Three Men in a Boat (To Say Nothing of the Dog)
Why did the narrator think that the barometer was useless?
three men in a boat
three men in a boat
The narrator believed the barometer to be useless because it was never accurate.
The weather is a thing that is beyond me altogether. I never can understand it. The barometer is useless: it is as misleading as the newspaper forecast.
There was one hanging up in a hotel at Oxford at which I was staying last spring, and, when I got there, it was pointing to “set fair.” It was simply pouring with rain outside, and had been all day; and I couldn’t quite make matters out. I tapped the barometer, and it jumped up and pointed to “very dry.” The Boots stopped as he was passing, and said he expected it meant to-morrow. I fancied that maybe it was thinking of the week before last, but Boots said, No, he thought not.

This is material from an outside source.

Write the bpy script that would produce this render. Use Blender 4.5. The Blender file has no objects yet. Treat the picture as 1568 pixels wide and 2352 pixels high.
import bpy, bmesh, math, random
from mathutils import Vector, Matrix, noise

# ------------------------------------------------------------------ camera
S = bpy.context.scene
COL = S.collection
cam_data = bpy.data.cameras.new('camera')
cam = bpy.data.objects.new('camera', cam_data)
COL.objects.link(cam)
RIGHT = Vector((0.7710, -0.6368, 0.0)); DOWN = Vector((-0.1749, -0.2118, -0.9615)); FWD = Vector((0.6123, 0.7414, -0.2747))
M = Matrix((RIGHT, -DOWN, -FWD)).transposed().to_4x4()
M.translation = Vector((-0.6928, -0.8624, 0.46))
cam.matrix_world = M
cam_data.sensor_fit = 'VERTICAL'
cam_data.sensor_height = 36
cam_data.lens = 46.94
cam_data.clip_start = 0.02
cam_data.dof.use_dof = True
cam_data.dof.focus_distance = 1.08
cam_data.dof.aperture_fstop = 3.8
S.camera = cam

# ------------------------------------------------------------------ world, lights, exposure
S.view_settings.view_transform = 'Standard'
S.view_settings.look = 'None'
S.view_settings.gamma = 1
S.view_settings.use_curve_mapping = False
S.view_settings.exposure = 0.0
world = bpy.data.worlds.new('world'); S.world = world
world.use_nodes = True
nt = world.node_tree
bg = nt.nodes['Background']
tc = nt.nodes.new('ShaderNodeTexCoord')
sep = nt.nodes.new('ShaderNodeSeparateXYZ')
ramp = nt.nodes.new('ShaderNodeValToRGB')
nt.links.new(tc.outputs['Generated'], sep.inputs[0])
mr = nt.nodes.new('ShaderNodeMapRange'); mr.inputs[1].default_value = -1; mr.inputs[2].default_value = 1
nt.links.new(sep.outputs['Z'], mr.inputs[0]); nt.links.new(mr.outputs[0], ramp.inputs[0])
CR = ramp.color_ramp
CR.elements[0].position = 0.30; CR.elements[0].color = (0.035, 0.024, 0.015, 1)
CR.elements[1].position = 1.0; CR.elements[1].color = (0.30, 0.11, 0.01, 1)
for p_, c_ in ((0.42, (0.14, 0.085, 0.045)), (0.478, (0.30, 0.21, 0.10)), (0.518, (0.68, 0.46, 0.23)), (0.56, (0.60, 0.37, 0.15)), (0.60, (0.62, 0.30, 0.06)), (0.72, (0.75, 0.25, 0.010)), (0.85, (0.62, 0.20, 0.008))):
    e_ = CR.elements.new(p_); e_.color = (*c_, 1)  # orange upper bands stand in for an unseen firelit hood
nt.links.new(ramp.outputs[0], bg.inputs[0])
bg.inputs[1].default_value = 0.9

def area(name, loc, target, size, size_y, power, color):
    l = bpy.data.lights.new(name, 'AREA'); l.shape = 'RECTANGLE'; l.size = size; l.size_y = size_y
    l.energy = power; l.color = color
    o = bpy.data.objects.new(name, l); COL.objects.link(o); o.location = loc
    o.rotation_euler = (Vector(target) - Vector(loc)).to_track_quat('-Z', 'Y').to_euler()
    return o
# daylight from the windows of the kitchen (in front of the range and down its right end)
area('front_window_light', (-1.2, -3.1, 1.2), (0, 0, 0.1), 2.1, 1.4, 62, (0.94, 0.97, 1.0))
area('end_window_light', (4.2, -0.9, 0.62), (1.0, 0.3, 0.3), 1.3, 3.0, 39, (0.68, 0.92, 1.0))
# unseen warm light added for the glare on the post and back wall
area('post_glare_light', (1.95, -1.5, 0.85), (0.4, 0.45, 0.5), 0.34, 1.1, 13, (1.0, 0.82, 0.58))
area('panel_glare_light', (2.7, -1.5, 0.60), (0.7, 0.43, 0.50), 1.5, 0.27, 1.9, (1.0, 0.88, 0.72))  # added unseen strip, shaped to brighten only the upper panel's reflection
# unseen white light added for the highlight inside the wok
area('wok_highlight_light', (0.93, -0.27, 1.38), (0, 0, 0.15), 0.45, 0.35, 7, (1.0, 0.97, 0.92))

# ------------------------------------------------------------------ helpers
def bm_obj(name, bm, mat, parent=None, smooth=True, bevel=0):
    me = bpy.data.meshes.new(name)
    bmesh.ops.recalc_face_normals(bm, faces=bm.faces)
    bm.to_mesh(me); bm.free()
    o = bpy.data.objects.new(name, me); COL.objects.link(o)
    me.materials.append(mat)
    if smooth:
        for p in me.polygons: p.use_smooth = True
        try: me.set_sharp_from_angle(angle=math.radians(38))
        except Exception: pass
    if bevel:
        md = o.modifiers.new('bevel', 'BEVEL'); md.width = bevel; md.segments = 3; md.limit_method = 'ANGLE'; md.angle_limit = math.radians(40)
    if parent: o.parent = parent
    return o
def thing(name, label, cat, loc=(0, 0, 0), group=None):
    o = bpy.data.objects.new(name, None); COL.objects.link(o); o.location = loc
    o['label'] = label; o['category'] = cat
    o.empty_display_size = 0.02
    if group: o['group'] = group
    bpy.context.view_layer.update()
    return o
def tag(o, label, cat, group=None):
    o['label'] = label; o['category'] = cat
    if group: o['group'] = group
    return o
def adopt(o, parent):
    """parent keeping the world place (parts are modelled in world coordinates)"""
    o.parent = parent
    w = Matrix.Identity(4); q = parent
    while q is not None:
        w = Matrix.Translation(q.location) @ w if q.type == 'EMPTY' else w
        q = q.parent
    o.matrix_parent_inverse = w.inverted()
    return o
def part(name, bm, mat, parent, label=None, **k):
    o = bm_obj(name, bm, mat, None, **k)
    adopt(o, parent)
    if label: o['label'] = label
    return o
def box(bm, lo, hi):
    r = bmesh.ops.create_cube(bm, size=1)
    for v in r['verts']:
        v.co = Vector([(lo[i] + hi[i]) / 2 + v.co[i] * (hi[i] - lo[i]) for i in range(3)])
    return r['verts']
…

I tapped it again the next morning, and it went up still higher, and the rain came down faster than ever. On Wednesday I went and hit it again, and the pointer went round towards “set fair,” “very dry,” and “much heat,” until it was stopped by the peg, and couldn’t go any further. It tried its best, but the instrument was built so that it couldn’t prophesy fine weather any harder than it did without breaking itself. It evidently wanted to go on, and prognosticate drought, and water famine, and sunstroke, and simooms, and such things, but the peg prevented it, and it had to be content with pointing to the mere commonplace “very dry.”